* begin *

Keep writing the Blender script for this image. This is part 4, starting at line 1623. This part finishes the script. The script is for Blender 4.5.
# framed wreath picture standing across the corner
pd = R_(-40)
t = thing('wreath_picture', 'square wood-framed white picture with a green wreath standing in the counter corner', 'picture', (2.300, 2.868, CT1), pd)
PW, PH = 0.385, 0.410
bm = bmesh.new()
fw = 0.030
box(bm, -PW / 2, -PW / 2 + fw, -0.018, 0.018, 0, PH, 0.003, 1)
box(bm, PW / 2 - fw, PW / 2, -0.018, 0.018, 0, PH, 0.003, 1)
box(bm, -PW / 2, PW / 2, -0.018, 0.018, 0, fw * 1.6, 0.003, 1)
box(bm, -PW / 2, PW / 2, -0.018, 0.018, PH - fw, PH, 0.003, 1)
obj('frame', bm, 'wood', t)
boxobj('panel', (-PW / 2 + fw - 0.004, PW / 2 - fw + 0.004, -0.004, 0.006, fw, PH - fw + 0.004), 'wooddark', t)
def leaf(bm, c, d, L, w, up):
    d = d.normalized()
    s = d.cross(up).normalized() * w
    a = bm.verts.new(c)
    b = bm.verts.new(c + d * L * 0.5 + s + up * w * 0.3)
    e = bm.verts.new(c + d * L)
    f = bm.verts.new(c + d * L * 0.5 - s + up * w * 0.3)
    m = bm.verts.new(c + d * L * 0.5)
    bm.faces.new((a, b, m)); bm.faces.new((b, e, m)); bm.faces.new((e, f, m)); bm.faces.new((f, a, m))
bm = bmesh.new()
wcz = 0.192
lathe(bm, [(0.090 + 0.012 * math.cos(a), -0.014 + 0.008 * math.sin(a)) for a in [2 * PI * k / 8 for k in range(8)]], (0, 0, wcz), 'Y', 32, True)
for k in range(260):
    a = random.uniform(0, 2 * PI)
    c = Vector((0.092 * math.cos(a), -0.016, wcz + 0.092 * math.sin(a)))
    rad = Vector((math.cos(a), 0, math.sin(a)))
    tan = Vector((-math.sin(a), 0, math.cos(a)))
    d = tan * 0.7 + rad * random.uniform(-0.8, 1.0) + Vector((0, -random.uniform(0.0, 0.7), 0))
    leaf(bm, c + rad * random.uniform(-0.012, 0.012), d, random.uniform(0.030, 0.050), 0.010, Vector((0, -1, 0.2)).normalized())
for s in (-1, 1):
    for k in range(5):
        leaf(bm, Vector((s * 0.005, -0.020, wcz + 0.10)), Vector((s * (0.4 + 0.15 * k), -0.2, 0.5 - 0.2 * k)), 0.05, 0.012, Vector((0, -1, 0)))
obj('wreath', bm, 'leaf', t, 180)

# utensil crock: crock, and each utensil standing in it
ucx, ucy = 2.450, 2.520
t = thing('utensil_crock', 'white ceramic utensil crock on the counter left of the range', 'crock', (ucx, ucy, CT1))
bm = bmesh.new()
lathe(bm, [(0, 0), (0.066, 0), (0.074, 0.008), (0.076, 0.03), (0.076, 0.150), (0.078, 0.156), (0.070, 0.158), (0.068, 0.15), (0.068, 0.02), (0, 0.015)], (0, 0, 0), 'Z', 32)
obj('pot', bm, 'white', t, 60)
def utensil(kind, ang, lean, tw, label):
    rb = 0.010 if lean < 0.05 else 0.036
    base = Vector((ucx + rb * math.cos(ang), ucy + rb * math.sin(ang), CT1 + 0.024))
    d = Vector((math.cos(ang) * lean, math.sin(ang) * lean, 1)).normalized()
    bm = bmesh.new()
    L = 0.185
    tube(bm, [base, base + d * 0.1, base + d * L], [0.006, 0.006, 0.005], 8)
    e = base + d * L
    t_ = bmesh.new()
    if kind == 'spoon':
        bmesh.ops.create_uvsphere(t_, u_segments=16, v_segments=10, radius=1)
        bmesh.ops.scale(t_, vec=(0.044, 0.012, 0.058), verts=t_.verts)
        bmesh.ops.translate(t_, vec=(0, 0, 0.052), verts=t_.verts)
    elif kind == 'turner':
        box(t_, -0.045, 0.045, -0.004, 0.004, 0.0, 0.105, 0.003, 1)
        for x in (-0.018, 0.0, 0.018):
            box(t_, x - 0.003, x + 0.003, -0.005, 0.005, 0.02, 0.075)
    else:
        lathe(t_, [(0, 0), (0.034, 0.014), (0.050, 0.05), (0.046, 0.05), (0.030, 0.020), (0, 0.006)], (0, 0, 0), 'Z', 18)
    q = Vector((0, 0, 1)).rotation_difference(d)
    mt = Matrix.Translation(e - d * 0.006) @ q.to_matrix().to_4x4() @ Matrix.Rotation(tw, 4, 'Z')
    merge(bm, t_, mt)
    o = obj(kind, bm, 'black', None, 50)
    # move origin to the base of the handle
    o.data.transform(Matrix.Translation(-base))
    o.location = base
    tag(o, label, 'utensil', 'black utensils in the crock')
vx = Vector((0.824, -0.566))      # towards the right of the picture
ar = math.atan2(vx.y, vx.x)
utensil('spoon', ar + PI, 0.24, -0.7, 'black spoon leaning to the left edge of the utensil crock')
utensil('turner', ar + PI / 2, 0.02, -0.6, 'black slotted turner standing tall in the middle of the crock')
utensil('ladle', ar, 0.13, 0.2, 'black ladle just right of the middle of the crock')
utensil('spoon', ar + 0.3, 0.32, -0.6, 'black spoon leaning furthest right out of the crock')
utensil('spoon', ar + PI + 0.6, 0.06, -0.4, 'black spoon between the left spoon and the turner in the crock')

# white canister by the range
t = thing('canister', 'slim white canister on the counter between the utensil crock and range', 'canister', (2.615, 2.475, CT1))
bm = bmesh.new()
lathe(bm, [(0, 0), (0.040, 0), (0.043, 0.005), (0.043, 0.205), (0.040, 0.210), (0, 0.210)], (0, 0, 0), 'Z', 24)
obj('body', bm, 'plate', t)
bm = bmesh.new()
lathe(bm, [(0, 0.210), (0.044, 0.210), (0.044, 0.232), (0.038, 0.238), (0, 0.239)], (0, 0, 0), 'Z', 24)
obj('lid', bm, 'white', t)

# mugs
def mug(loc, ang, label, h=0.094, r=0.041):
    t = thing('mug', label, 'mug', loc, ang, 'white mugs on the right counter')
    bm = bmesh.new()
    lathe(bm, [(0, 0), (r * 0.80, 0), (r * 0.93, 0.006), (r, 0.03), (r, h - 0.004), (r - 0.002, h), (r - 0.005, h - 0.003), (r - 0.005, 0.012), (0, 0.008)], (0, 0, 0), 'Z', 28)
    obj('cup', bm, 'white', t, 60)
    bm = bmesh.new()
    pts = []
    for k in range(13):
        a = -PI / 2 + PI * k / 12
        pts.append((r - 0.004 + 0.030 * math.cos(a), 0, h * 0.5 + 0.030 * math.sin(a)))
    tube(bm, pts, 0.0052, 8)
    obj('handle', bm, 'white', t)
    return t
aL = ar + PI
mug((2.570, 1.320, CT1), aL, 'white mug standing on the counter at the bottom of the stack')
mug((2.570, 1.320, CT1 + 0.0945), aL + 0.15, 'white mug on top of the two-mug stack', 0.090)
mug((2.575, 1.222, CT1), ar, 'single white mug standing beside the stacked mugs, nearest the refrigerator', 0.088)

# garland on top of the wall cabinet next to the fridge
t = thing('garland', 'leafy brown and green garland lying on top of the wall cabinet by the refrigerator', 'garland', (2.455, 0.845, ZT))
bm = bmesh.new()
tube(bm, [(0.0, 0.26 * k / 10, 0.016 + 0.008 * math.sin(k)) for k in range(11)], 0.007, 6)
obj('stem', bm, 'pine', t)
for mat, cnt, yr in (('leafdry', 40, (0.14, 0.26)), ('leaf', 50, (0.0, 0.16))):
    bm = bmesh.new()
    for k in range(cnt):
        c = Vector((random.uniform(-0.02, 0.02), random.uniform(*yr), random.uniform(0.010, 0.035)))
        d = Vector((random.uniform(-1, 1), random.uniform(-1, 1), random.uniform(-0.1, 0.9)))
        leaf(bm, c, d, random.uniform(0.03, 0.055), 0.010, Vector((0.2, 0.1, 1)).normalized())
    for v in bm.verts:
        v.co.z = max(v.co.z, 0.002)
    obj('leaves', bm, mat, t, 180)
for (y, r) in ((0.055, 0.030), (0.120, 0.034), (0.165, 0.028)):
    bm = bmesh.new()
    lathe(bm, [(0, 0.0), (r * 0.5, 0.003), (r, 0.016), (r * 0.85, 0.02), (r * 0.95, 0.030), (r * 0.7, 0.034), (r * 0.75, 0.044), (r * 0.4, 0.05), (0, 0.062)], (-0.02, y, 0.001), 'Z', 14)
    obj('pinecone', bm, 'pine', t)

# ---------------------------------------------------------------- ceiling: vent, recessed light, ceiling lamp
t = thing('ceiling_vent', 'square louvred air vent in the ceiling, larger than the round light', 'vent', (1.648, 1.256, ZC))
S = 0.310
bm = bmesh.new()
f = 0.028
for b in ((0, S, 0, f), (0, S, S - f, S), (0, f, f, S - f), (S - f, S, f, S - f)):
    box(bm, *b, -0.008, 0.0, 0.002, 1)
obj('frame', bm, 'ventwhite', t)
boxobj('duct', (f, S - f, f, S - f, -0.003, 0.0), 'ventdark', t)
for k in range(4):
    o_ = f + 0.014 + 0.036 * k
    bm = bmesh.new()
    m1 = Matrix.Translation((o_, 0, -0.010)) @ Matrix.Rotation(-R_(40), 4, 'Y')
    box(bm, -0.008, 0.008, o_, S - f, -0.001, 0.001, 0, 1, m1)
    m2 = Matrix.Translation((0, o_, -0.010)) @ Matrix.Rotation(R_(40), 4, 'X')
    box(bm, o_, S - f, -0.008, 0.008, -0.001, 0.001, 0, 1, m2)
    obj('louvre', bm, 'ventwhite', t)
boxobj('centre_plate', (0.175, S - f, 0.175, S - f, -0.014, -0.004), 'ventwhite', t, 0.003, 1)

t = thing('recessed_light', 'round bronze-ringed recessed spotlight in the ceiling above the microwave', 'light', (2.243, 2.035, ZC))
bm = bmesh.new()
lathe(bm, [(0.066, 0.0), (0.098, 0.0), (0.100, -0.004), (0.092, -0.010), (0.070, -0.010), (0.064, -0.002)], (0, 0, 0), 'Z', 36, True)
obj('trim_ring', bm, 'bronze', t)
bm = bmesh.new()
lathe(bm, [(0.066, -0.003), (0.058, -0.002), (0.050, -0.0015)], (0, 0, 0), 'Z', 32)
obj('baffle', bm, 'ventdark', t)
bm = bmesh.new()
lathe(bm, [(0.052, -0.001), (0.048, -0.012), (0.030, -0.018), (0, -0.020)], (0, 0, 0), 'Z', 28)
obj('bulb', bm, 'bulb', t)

* end *

Starting with the first line of the data above, copy each line exactly until you reach the line with "obj('wreath', bm, 'leaf', t, 180)"; include that line as well.

Keep writing the Blender script for this image. This is part 4, starting at line 1623. This part finishes the script. The script is for Blender 4.5.
# framed wreath picture standing across the corner
pd = R_(-40)
t = thing('wreath_picture', 'square wood-framed white picture with a green wreath standing in the counter corner', 'picture', (2.300, 2.868, CT1), pd)
PW, PH = 0.385, 0.410
bm = bmesh.new()
fw = 0.030
box(bm, -PW / 2, -PW / 2 + fw, -0.018, 0.018, 0, PH, 0.003, 1)
box(bm, PW / 2 - fw, PW / 2, -0.018, 0.018, 0, PH, 0.003, 1)
box(bm, -PW / 2, PW / 2, -0.018, 0.018, 0, fw * 1.6, 0.003, 1)
box(bm, -PW / 2, PW / 2, -0.018, 0.018, PH - fw, PH, 0.003, 1)
obj('frame', bm, 'wood', t)
boxobj('panel', (-PW / 2 + fw - 0.004, PW / 2 - fw + 0.004, -0.004, 0.006, fw, PH - fw + 0.004), 'wooddark', t)
def leaf(bm, c, d, L, w, up):
    d = d.normalized()
    s = d.cross(up).normalized() * w
    a = bm.verts.new(c)
    b = bm.verts.new(c + d * L * 0.5 + s + up * w * 0.3)
    e = bm.verts.new(c + d * L)
    f = bm.verts.new(c + d * L * 0.5 - s + up * w * 0.3)
    m = bm.verts.new(c + d * L * 0.5)
    bm.faces.new((a, b, m)); bm.faces.new((b, e, m)); bm.faces.new((e, f, m)); bm.faces.new((f, a, m))
bm = bmesh.new()
wcz = 0.192
lathe(bm, [(0.090 + 0.012 * math.cos(a), -0.014 + 0.008 * math.sin(a)) for a in [2 * PI * k / 8 for k in range(8)]], (0, 0, wcz), 'Y', 32, True)
for k in range(260):
    a = random.uniform(0, 2 * PI)
    c = Vector((0.092 * math.cos(a), -0.016, wcz + 0.092 * math.sin(a)))
    rad = Vector((math.cos(a), 0, math.sin(a)))
    tan = Vector((-math.sin(a), 0, math.cos(a)))
    d = tan * 0.7 + rad * random.uniform(-0.8, 1.0) + Vector((0, -random.uniform(0.0, 0.7), 0))
    leaf(bm, c + rad * random.uniform(-0.012, 0.012), d, random.uniform(0.030, 0.050), 0.010, Vector((0, -1, 0.2)).normalized())
for s in (-1, 1):
    for k in range(5):
        leaf(bm, Vector((s * 0.005, -0.020, wcz + 0.10)), Vector((s * (0.4 + 0.15 * k), -0.2, 0.5 - 0.2 * k)), 0.05, 0.012, Vector((0, -1, 0)))
obj('wreath', bm, 'leaf', t, 180)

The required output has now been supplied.